- Set problem -
Copy the lines holding the word "parts", all of them.

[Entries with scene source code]
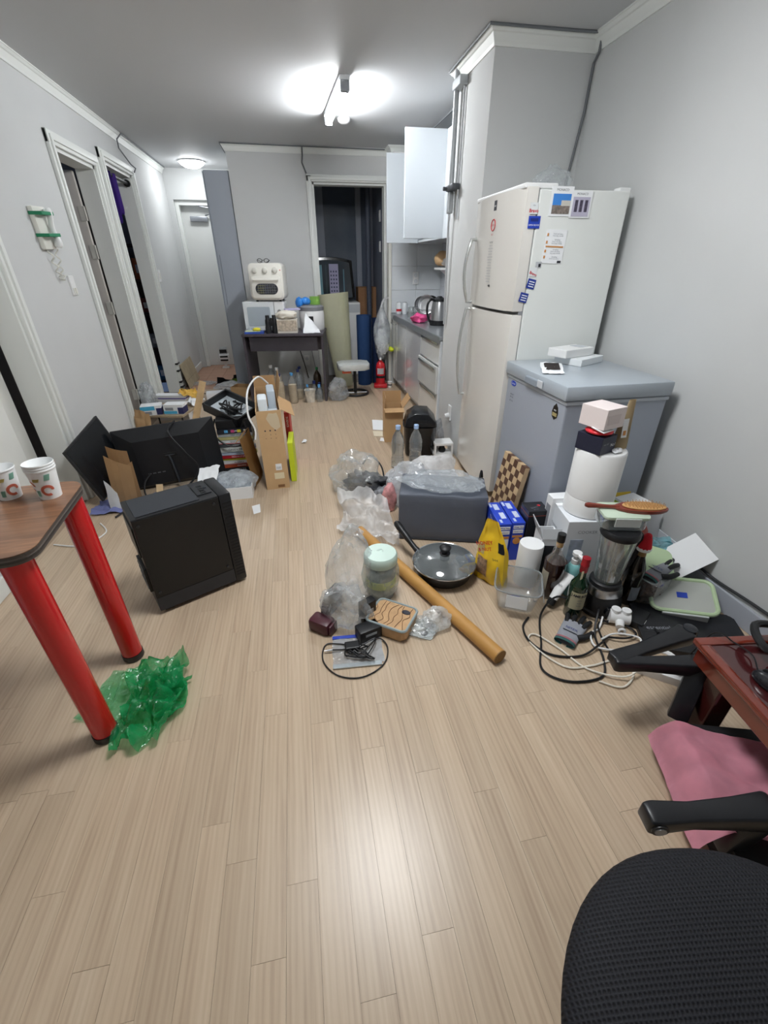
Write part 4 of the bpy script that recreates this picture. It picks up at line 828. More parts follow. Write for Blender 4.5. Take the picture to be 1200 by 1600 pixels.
# ---------------------------------------------------------------- monitors
def monitor(label, w, h, name='monitor'):
    return thing(name, label, 'monitor')
mo = monitor('large black monitor seen from behind, tilted on the floor', .63, .42); mo.location = (-.915, 2.985, .012); mo.rotation_euler = (radians(-7), radians(-3.2), radians(9))
mbk = M('monitor_back', '#16181d', .42)
W_, H_ = .32, .42
b = B().box(-W_, W_, 0, .022, 0, H_, bev=.004); b.mk('bezel', mbk, mo, True)
b = B(); o1 = [(-W_+.004, 0, .004), (W_-.004, 0, .004), (W_-.004, 0, H_-.004), (-W_+.004, 0, H_-.004)]; o2 = [(-W_+.11, -.035, .03), (W_-.11, -.035, .03), (W_-.11, -.035, H_-.085), (-W_+.11, -.035, H_-.085)]
A = [b.bm.verts.new(q) for q in o1]; C = [b.bm.verts.new(q) for q in o2]
for i in range(4): b.bm.faces.new((A[i], A[(i+1) % 4], C[(i+1) % 4], C[i]))
b.bm.faces.new(C); b.bm.faces.new(A[::-1]); b.mk('rear_shell', mbk, mo)
B().box(-W_+.02, W_-.02, .0222, .0232, .02, H_-.02).mk('screen', blackg, mo); B().box(-.045, .045, -.04, -.034, .20, .232, bev=.002).mk('mount_plate', black, mo)
B().tube([(-.01, -.042, .215), (.0, -.05, .17), (.01, -.055, .02)], .008, 8).tube([(-.03, -.042, .215), (.03, -.042, .215)], .005, 6).mk('stand_arm', M('stand_grey', '#3a3d42', .3, .4), mo, True)
B().box(.12, .19, -.0245, -.02, .035, .055).mk('rating_label', paper, mo)
for k in range(4): B().box(-.17+k*.03, -.15+k*.03, -.0362, -.034, .105, .112).mk('port', M('port_grey', '#6a6d72', .4, .5), mo)
m2 = monitor('smaller black monitor turned on its corner against the left wall', 0, 0, 'monitor')
Lc, Tc, Bc = Vector((-1.430, 2.72, .385)), Vector((-1.325, 3.03, .51)), Vector((-1.302, 2.70, .055))
ux = (Tc-Lc); uy = (Bc-Lc); nz = ux.cross(uy).normalized()
if nz.x < 0: nz = -nz
def pq(u, v, w): return Lc+ux*u+uy*v+nz*w
def slab(u0, u1, v0, v1, w0, w1):
    b = B(); a = [b.bm.verts.new(pq(u, v, w0)) for u, v in ((u0, v0), (u1, v0), (u1, v1), (u0, v1))]; c = [b.bm.verts.new(pq(u, v, w1)) for u, v in ((u0, v0), (u1, v0), (u1, v1), (u0, v1))]
    b.bm.faces.new(a[::-1]); b.bm.faces.new(c)
    for i in range(4): b.bm.faces.new((a[i], a[(i+1) % 4], c[(i+1) % 4], c[i]))
    return b
slab(0, 1, 0, 1, -.02, 0).mk('bezel', black, m2); slab(.03, .97, .03, .97, 0, .001).mk('screen', M('screen_black', '#101317', .22), m2); slab(.2, .8, .2, .8, -.035, -.02).mk('rear_shell', black, m2)
# ---------------------------------------------------------------- around the monitors
t = thing('paper_carrier_bag', 'brown paper bag propped between the two monitors', 'bag', (-1.20, 2.76, 0), radians(12)); 
B().sheet(lambda u, v: Vector((-.06+.13*u+.015*v, -.02-.02*sin(u*pi)+.03*v, .005+(.33-.09*u)*v)), 5, 5, .003).mk('panel', kraft, t); B().sheet(lambda u, v: Vector((-.03+.11*u, .03-.02*sin(u*pi)+.035*v, .005+(.37-.05*u)*v)), 5, 5, .003).mk('panel', kraft2, t); B().sheet(lambda u, v: Vector((.07+.02*u, -.02+.05*u+.03*v, .005+.25*v)), 3, 4, .003).mk('gusset', kraft2, t)
tag(crumpled('torn_paper', paper, None, [(-1.26, 2.66, .004), (-1.19, 2.64, .004), (-1.21, 2.70, .10), (-1.27, 2.71, .19)], 74, .006, 10, th=.001), 'torn white paper standing by the brown bag', 'paper')
tag(crumpled('blue_cloth', M('lavender_cloth', '#6f76a6', .9), None, [(-1.36, 2.60, .003), (-1.03, 2.62, .003), (-1.0, 2.80, .003), (-1.36, 2.78, .003)], 75, .022, 26), 'lavender blue cloth spread under the small monitor', 'cloth')
tag(crumpled('blue_cloth', M('indigo_cloth', '#4e5690', .9, var=.2, vs=20), None, [(-.80, 2.74, .003), (-.64, 2.72, .003), (-.62, 2.90, .003), (-.80, 2.90, .003)], 76, .03, 20), 'indigo cloth between the monitor and the white box', 'cloth')
tag(crumpled('kraft_sheet', kraft, None, [(-1.1, 2.60, .004), (-.82, 2.66, .004), (-.80, 2.82, .004), (-1.08, 2.78, .004)], 77, .008, 12), 'flat brown paper under the monitor cables', 'paper')
tag(B().box(-.02, .02, -.006, .006, 0, .10, bev=.001).mk('wood_block', M('pale_wood', '#d1b791', .6), None, False, (-.985, 2.74, .012), (radians(-20), radians(8), .2)), 'small pale wood piece with a hole under the monitor', 'wood')
cable('monitor_cable', 'black monitor cable hanging over the back of the large monitor', [(-.86, 3.02, .45), (-.89, 2.93, .40), (-.80, 2.885, .27), (-.74, 2.87, .16), (-.83, 2.82, .05), (-.98, 2.76, .012), (-1.12, 2.70, .010), (-1.2, 2.55, .010)], .006, black)
cable('monitor_cable', 'black cable plugged low into the large monitor', [(-1.06, 2.90, .13), (-1.09, 2.84, .09), (-1.08, 2.78, .03), (-1.0, 2.70, .012), (-.86, 2.70, .012), (-.76, 2.80, .012)], .006, black)
cable('monitor_cable', 'black cable lying flat from the brown bag to the tower', [(-1.1, 2.62, .014), (-.98, 2.56, .012), (-.88, 2.60, .012), (-.9, 2.48, .01), (-1.04, 2.36, .006)], .005, black)
cable('white_cable', 'thin white cord on the floor behind the red table leg', [(-1.44, 2.3, .005), (-1.28, 2.26, .005), (-1.2, 2.38, .005), (-1.27, 2.5, .005)], .004, white)
# ---------------------------------------------------------------- books, tray, cartons
bks = [(.035, '#1d2027', 'thick dark book with a pink tab', 'ROOTS'), (.026, '#b5502f', 'orange and black book', 'MACHINE'), (.03, '#dfe2e3', 'plain white book', 'ALGEBRA'), (.018, '#d4cf3f', 'yellow book', 'HOW TO DRAW'), (.026, '#b9232f', 'red book', 'REDLINE STORY'), (.02, '#b8c4d6', 'pale blue book', 'NOTES'), (.04, '#d9ddd9', 'thick white book', 'GREEN FIELD'), (.026, '#55585d', 'charcoal book', 'SYSTEMS'), (.03, '#dcdfe0', 'white book with red edge', 'WHITE CITY'), (.022, '#c9c489', 'khaki book', 'TRAVEL'), (.026, '#a8adb0', 'grey book', 'GREY HOUSE'), (.032, '#2a2c34', 'black book with bright lettering', 'COMIC 9')]
z = 0; rk = random.Random(5)
for k, (th, c, lab, ttl) in enumerate(bks):
    t = thing('book', lab+' in the stack behind the monitor', 'book', (-.515+rk.uniform(-.008, .008), 3.13+rk.uniform(-.006, .006), z), radians(rk.uniform(-3, 3)), 'stacked books'); cm = M('cover%d' % k, c, .5)
    B().box(-.12, .12, 0, .17, 0, .002).box(-.12, .12, 0, .17, th-.003, th-.001).box(-.12, .12, 0, .003, 0, th-.001).mk('cover', cm, t); B().box(-.117, .117, .003, .165, .002, th-.003).mk('pages', M('page_cream', '#e2ddcf', .8), t)
    dark = c in ('#1d2027', '#b9232f', '#55585d', '#2a2c34', '#b5502f'); text(ttl, th*.55, inkw if dark else ink, t, (.01, -.0006, th*.48), FRY, 'spine_title')
    if k in (2, 8): B().box(-.12, .12, -.0006, .0, .002, .006).mk('red_edge', inkr, t)
    if k == 11:
        for j, cc in enumerate(('#59a6d6', '#c2477c', '#e0d43a', '#eceef0')): B().box(-.07+j*.045, -.045+j*.045, -.0008, 0, .006, .026).mk('spine_picture', M('pic'+cc, cc, .5), t)
    z += th
ty = thing('cable_tray', 'open black tray of cables tilted on top of the books', 'tray', (-.525, 3.32, z+.075), rot=(radians(14), radians(14), radians(-38)))
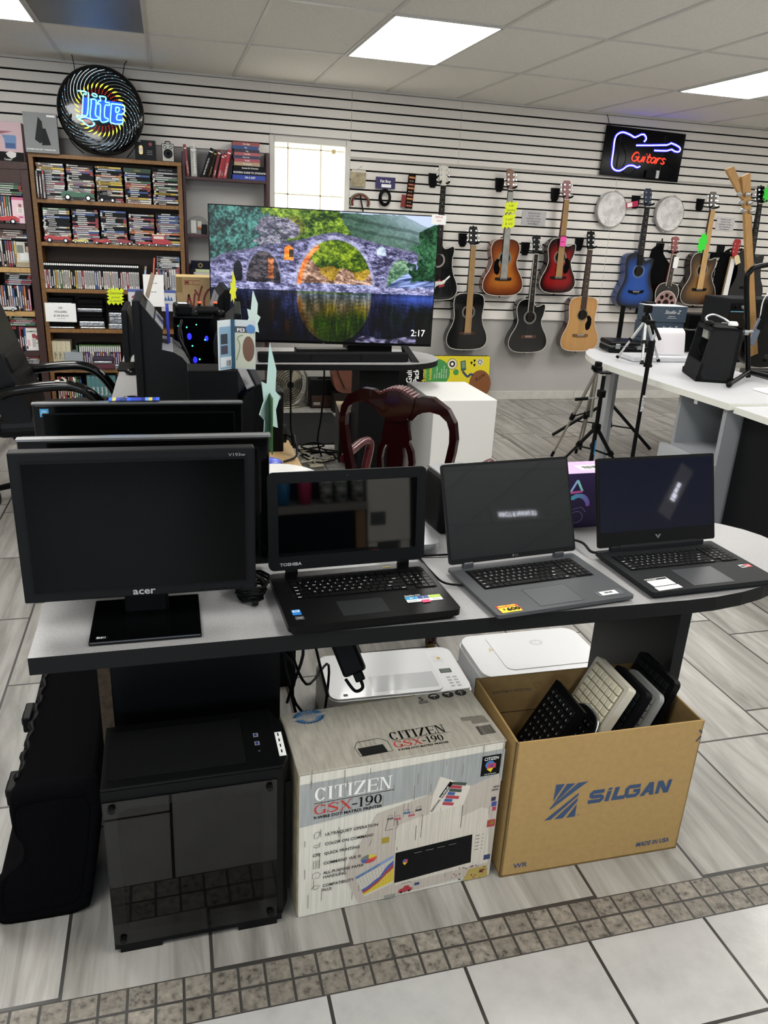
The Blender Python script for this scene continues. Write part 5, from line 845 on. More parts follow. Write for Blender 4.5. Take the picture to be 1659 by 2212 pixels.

- The completed task -
Write part 4 of the bpy script that recreates this picture. It picks up at line 828. More parts follow. Write for Blender 4.5. Take the picture to be 1200 by 1600 pixels.
The Blender Python script for this scene continues. Write part 5, from line 845 on. More parts follow. Write for Blender 4.5. Take the picture to be 1659 by 2212 pixels.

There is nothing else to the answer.